This past Sunday, the nation’s newspaper of record, The New York Times, issued an apology without expressing sorrow. With explicit humility, the apology was implicit in the 16-page special section dedicated to women who made great contributions to culture, society, or history and were not given an appropriate obituary or whose notice of death was egregiously substandard. For example, Charlotte Bronte, author of Jane Eyre, and Emily Warren Roebling, who oversaw the construction of the Brooklyn Bridge, were denied obituaries. Susan B. Anthony’s highlighted her physical traits, including a “firm but rather pleasing face.”

The newspaper’s leadership pledges to correct this historical oversight, moving forward. It promises to learn which women and men, especially those of color and other minority populations who were bypassed at their passing, and then celebrate their lives by finally marking their deaths.

Through the years, the church has overlooked lay women and men who have served tirelessly and faithfully. We take great consolation that the communion of saints includes these disciples whose faith is known to God who embraces them eternally in heaven. However, the canon of saints continues to be dominated religious—largely men—whom the Vatican has been determined enjoy eternal life.

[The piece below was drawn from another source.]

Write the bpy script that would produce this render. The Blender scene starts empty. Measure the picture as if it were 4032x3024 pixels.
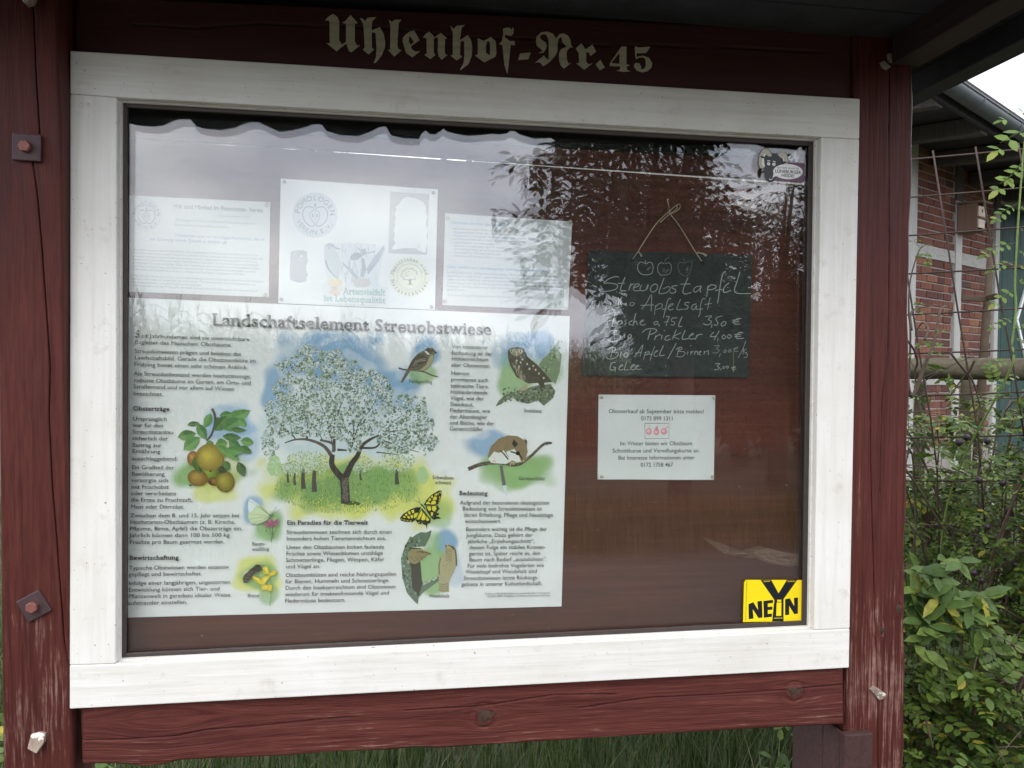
import bpy, bmesh, math, random
import numpy as np
from mathutils import Vector, Matrix
from mathutils.geometry import tessellate_polygon

random.seed(7)
rng = np.random.default_rng(7)
SC = bpy.context.scene
COL = SC.collection

# ------------------------------------------------------------------ camera
F, CX, CY, U = 3000.0, 2016.0, 1512.0, 2212 / 4032
R = np.array([[0.98994132, 0.00869583, 0.1412111],
              [-0.1410192, -0.01971999, 0.98981044],
              [0.0113919, -0.99976773, -0.01829535]])
CAM = np.array([0.0, -1.74, 1.6])
cam = bpy.data.cameras.new('camera')
cam.sensor_width = 36.0
cam.lens = 36.0 * F / 4032
cam.clip_start = 0.02
cam.clip_end = 600
camo = bpy.data.objects.new('camera', cam)
COL.objects.link(camo)
camo.matrix_world = Matrix([[R[i][0], -R[i][1], -R[i][2], CAM[i]] for i in range(3)] + [[0, 0, 0, 1]])
SC.camera = camo

# ------------------------------------------------------------------ light
SUN_EL, SUN_AZ = math.radians(48), math.radians(205)      # high, front-left of the board, behind thin cloud
world = bpy.data.worlds.new('World')
SC.world = world
world.use_nodes = True
wn, wl = world.node_tree.nodes, world.node_tree.links
wn.clear()
out = wn.new('ShaderNodeOutputWorld')
bg = wn.new('ShaderNodeBackground')
sky = wn.new('ShaderNodeTexSky')
sky.sky_type = 'NISHITA'
sky.sun_disc = False
sky.sun_elevation = SUN_EL
sky.sun_rotation = SUN_AZ
sky.air_density = 1.2
sky.dust_density = 3.0
hsv = wn.new('ShaderNodeHueSaturation')
hsv.inputs['Saturation'].default_value = 0.55
hsv.inputs['Value'].default_value = 1.0
tc = wn.new('ShaderNodeTexCoord')
mp = wn.new('ShaderNodeMapping')
mp.inputs['Scale'].default_value = (1.0, 1.0, 2.2)
no = wn.new('ShaderNodeTexNoise')
no.inputs['Scale'].default_value = 2.3
no.inputs['Detail'].default_value = 7
no.inputs['Roughness'].default_value = 0.58
cr = wn.new('ShaderNodeValToRGB')
cr.color_ramp.elements[0].position = 0.30
cr.color_ramp.elements[0].color = (0.55, 0.55, 0.55, 1)
cr.color_ramp.elements[1].position = 0.62
cr.color_ramp.elements[1].color = (1, 1, 1, 1)
mx = wn.new('ShaderNodeMix')
mx.data_type = 'RGBA'
no2 = wn.new('ShaderNodeTexNoise')
no2.inputs['Scale'].default_value = 4.5
no2.inputs['Detail'].default_value = 6
cr2 = wn.new('ShaderNodeValToRGB')
cr2.color_ramp.elements[0].position = 0.38
cr2.color_ramp.elements[0].color = (9.0, 9.6, 11.3, 1)
cr2.color_ramp.elements[1].position = 0.60
cr2.color_ramp.elements[1].color = (15.6, 15.7, 16.4, 1)
wl.new(tc.outputs['Generated'], mp.inputs['Vector'])
wl.new(mp.outputs['Vector'], no.inputs['Vector'])
wl.new(mp.outputs['Vector'], no2.inputs['Vector'])
wl.new(no.outputs['Fac'], cr.inputs['Fac'])
wl.new(no2.outputs['Fac'], cr2.inputs['Fac'])
wl.new(sky.outputs['Color'], hsv.inputs['Color'])
wl.new(cr.outputs['Color'], mx.inputs['Factor'])
wl.new(hsv.outputs['Color'], mx.inputs['A'])
wl.new(cr2.outputs['Color'], mx.inputs['B'])
wl.new(mx.outputs['Result'], bg.inputs['Color'])
bg.inputs['Strength'].default_value = 0.115
wl.new(bg.outputs['Background'], out.inputs['Surface'])

sl = bpy.data.lights.new('sun', 'SUN')
sl.energy = 0.7
sl.angle = math.radians(30)
sl.color = (1.0, 0.97, 0.92)
so = bpy.data.objects.new('sun', sl)
COL.objects.link(so)
# Nishita: rotation measured from +Y towards +X
sd = Vector((math.sin(SUN_AZ) * math.cos(SUN_EL), math.cos(SUN_AZ) * math.cos(SUN_EL), math.sin(SUN_EL)))
so.rotation_euler = (-sd).to_track_quat('-Z', 'Y').to_euler()
so.location = (0, -6, 12)

vs = SC.view_settings
vs.view_transform = 'Standard'
vs.look = 'None'
vs.gamma = 1
vs.use_curve_mapping = False
vs.exposure = 0.84
SC.cycles.transparent_max_bounces = 24
SC.cycles.max_bounces = 8
SC.cycles.sample_clamp_indirect = 6
SC.cycles.use_denoising = True
SC.cycles.denoiser = 'OPENIMAGEDENOISE'
SC.cycles.denoising_prefilter = 'ACCURATE'
SC.cycles.use_adaptive_sampling = False

# ------------------------------------------------------------------ picture measuring helpers (2212 wide reading of the photograph -> points on a world plane)
def W(u, v, y):
    d = R @ np.array([(u / U - CX) / F, (v / U - CY) / F, 1.0])
    return CAM + d * ((y - CAM[1]) / d[1])

def WA(u, v, y):
    u = np.asarray(u, float); v = np.asarray(v, float)
    d = np.stack([(u / U - CX) / F, (v / U - CY) / F, np.ones_like(u)], -1) @ R.T
    return CAM + d * ((y - CAM[1]) / d[..., 1])[..., None]

def WD(u, v, depth):
    return CAM + R @ (np.array([(u / U - CX) / F, (v / U - CY) / F, 1.0]) * depth)

def WP(u, v, p0, n):
    d = R @ np.array([(u / U - CX) / F, (v / U - CY) / F, 1.0])
    return CAM + d * (np.dot(np.asarray(p0) - CAM, n) / np.dot(d, n))

def pix(x, y):          # full size photograph pixel -> 2212 reading
    return x * U, y * U

def S(r, g, b):
    f = lambda c: (c / 255 / 12.92) if c <= 10 else ((c / 255 + 0.055) / 1.055) ** 2.4
    return (f(r), f(g), f(b))

# ------------------------------------------------------------------ object helpers
ORG = {}

def tag(o, label=None, cat=None, group=None, kind=None):
    if label: o['label'] = label
    if cat: o['category'] = cat
    if group: o['group'] = group
    if kind: o['kind'] = kind
    return o

def thing(name, label, cat, loc=(0, 0, 0), group=None):
    o = bpy.data.objects.new(name, None)
    o.empty_display_size = 0.05
    COL.objects.link(o)
    o.location = loc
    ORG[o.name] = np.array(loc, float)
    return tag(o, label, cat, group)

def org_of(p):
    while p is not None:
        if p.name in ORG: return ORG[p.name]
        p = p.parent
    return np.zeros(3)

def link(name, me, parent, origin=None):
    o = bpy.data.objects.new(name, me)
    COL.objects.link(o)
    if parent is not None:
        o.parent = parent
    elif origin is not None:
        o.location = origin
        ORG[o.name] = np.array(origin, float)
    return o

def mesh(name, verts, faces, mat, parent=None, smooth=False, cols=None, colname='col', bevel=0, bseg=2, auto=False):
    V = np.asarray(verts, float)
    if parent is not None:
        V = V - org_of(parent)
        origin = None
    else:
        origin = np.array([(V[:, 0].min() + V[:, 0].max()) / 2, (V[:, 1].min() + V[:, 1].max()) / 2, V[:, 2].min()])
        V = V - origin
    me = bpy.data.meshes.new(name)
    if isinstance(faces, np.ndarray):
        n, k = faces.shape
        me.vertices.add(len(V)); me.vertices.foreach_set('co', V.astype(np.float32).ravel())
        me.loops.add(n * k); me.loops.foreach_set('vertex_index', faces.astype(np.int32).ravel())
        me.polygons.add(n)
        me.polygons.foreach_set('loop_start', np.arange(0, n * k, k, dtype=np.int32))
        me.polygons.foreach_set('loop_total', np.full(n, k, dtype=np.int32))
        me.update(calc_edges=True)
    else:
        me.from_pydata([tuple(x) for x in V], [], faces)
        me.update()
    if cols is not None:
        c = np.ones((len(cols), 4), np.float32); c[:, :3] = np.asarray(cols)[:, :3]
        dom = 'POINT' if len(cols) == len(V) else 'FACE'
        if dom == 'FACE':
            lt = np.zeros(len(me.polygons), np.int32); me.polygons.foreach_get('loop_total', lt)
            at = me.color_attributes.new(colname, 'FLOAT_COLOR', 'CORNER')
            at.data.foreach_set('color', np.repeat(c, lt, axis=0).ravel())
        else:
            at = me.color_attributes.new(colname, 'FLOAT_COLOR', 'POINT')
            at.data.foreach_set('color', c.ravel())
    if smooth:
        me.polygons.foreach_set('use_smooth', np.ones(len(me.polygons), bool))
    if mat: me.materials.append(mat)
    o = link(name, me, parent, origin)
    if bevel:
        b = o.modifiers.new('bevel', 'BEVEL'); b.width = bevel; b.segments = bseg; b.limit_method = 'ANGLE'; b.angle_limit = math.radians(40)
    return o

def prism(name, poly, y0, y1, mat, parent=None, bevel=0, **k):
    """poly: list of 3-vectors lying on some y; extruded from y0 to y1"""
    n = len(poly)
    P = [np.array(p, float) for p in poly]
    A = [np.array([p[0], y0, p[2]]) for p in P]
    B = [np.array([p[0], y1, p[2]]) for p in P]
    ar = sum(P[i][0] * P[(i + 1) % n][2] - P[(i + 1) % n][0] * P[i][2] for i in range(n))
    f = [tuple(range(n)) if ar > 0 else tuple(reversed(range(n))), tuple(reversed(range(n, 2 * n))) if ar > 0 else tuple(range(n, 2 * n))]
    for i in range(n):
        j = (i + 1) % n
        f.append((i, i + n, j + n, j) if ar > 0 else (j, j + n, i + n, i))
    return mesh(name, A + B, f, mat, parent, bevel=bevel, **k)

def box(name, lo, hi, mat, parent=None, bevel=0, **k):
    x0, y0, z0 = lo; x1, y1, z1 = hi
    return prism(name, [(x0, 0, z0), (x1, 0, z0), (x1, 0, z1), (x0, 0, z1)], y0, y1, mat, parent, bevel, **k)

def hexa(name, c8, mat, parent=None, bevel=0):
    f = [(0, 3, 2, 1), (4, 5, 6, 7), (0, 1, 5, 4), (1, 2, 6, 5), (2, 3, 7, 6), (3, 0, 4, 7)]
    o = mesh(name, c8, f, mat, parent, bevel=bevel)
    bm = bmesh.new(); bm.from_mesh(o.data); bmesh.ops.recalc_face_normals(bm, faces=bm.faces); bm.to_mesh(o.data); bm.free()
    return o

def beam(name, a, b, w, h, mat, parent=None, bevel=0.004, up=(0, 0, 1)):
    a = np.array(a, float); b = np.array(b, float)
    d = (b - a) / np.linalg.norm(b - a); s = np.cross(d, up); s /= np.linalg.norm(s); t = np.cross(s, d)
    c = []
    for p in (a, b):
        for i, j in ((-1, -1), (1, -1), (1, 1), (-1, 1)):
            c.append(p + s * w / 2 * i + t * h / 2 * j)
    return hexa(name, c, mat, parent, bevel)

def tube_geo(pts, rads, sides=6, cap=True):
    P = np.array(pts, float); n = len(P)
    if np.isscalar(rads): rads = [rads] * n
    if len(rads) != n: rads = np.interp(np.linspace(0, 1, n), np.linspace(0, 1, len(rads)), rads)
    V, Fc = [], []
    T = np.gradient(P, axis=0)
    up = np.array([0.13, 0.21, 0.97])
    for i in range(n):
        t = T[i] / (np.linalg.norm(T[i]) + 1e-9)
        s = np.cross(t, up)
        if np.linalg.norm(s) < 1e-3: s = np.cross(t, [1, 0, 0])
        s /= np.linalg.norm(s); q = np.cross(s, t)
        for k in range(sides):
            a = 2 * math.pi * k / sides
            V.append(P[i] + (s * math.cos(a) + q * math.sin(a)) * rads[i])
    for i in range(n - 1):
        for k in range(sides):
            k2 = (k + 1) % sides
            Fc.append((i * sides + k, i * sides + k2, (i + 1) * sides + k2, (i + 1) * sides + k))
    if cap:
        Fc.append(tuple(reversed(range(sides)))); Fc.append(tuple(range((n - 1) * sides, n * sides)))
    return V, Fc

def tube(name, pts, rads, mat, parent=None, sides=6, smooth=True):
    V, Fc = tube_geo(pts, rads, sides)
    return mesh(name, V, Fc, mat, parent, smooth=smooth)

def merge_tubes(lst, sides=5):
    V, Fc = [], []
    for pts, r in lst:
        v, f = tube_geo(pts, r, sides); o = len(V)
        V += v; Fc += [tuple(i + o for i in q) for q in f]
    return V, Fc

def catmull(pts, k=5):
    P = [np.array(p, float) for p in pts]
    if len(P) < 3: return P
    Q = [2 * P[0] - P[1]] + P + [2 * P[-1] - P[-2]]
    out = []
    for i in range(1, len(Q) - 2):
        for j in range(k):
            t = j / k
            out.append(0.5 * ((2 * Q[i]) + (-Q[i - 1] + Q[i + 1]) * t + (2 * Q[i - 1] - 5 * Q[i] + 4 * Q[i + 1] - Q[i + 2]) * t * t
                              + (-Q[i - 1] + 3 * Q[i] - 3 * Q[i + 1] + Q[i + 2]) * t ** 3))
    out.append(P[-1])
    return out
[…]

While Popes John Paul II, Benedict XVI, and Francis all called for more lay people to be advanced for such heavenly consideration, canonization is not the only medium for the church to celebrated the vast contributions of disciples whose lives, witness, and generosity have impacted the local or larger experiences of the church.

From the woman who has served in Catholic schools or religious education for years to the dad who has long coached in a parish’s athletic programs, these sterling examples of dedication to a community to advance the Gospel in the hearts of others are praiseworthy and deserving of our admiration and emulation. Obituaries in church newspapers rightly highlight the deaths of bishops and priests. But are these media overlooking others whose commitment to the church has made the church the community of grace, compassion, service, and generosity that brings us new members and inspiring? At Sunday at church or whenever we engage the extra-miler parishioner, do we affirm those who generously share of their time or talent within the parish? This may possibly be the best way to reverse the pattern of overlooking those who look over others with care and prayer.

St. Francis de Sales famously wrote that the “church is a garden patterned with unlimited flowers.” We need all the flowers, not just the ones that are most popular or most easily noticed. When we walk about the garden that is our church, for which people are we most grateful for their contributions to the fragrance and beauty of our experience of the church that they so wonderfully help to build?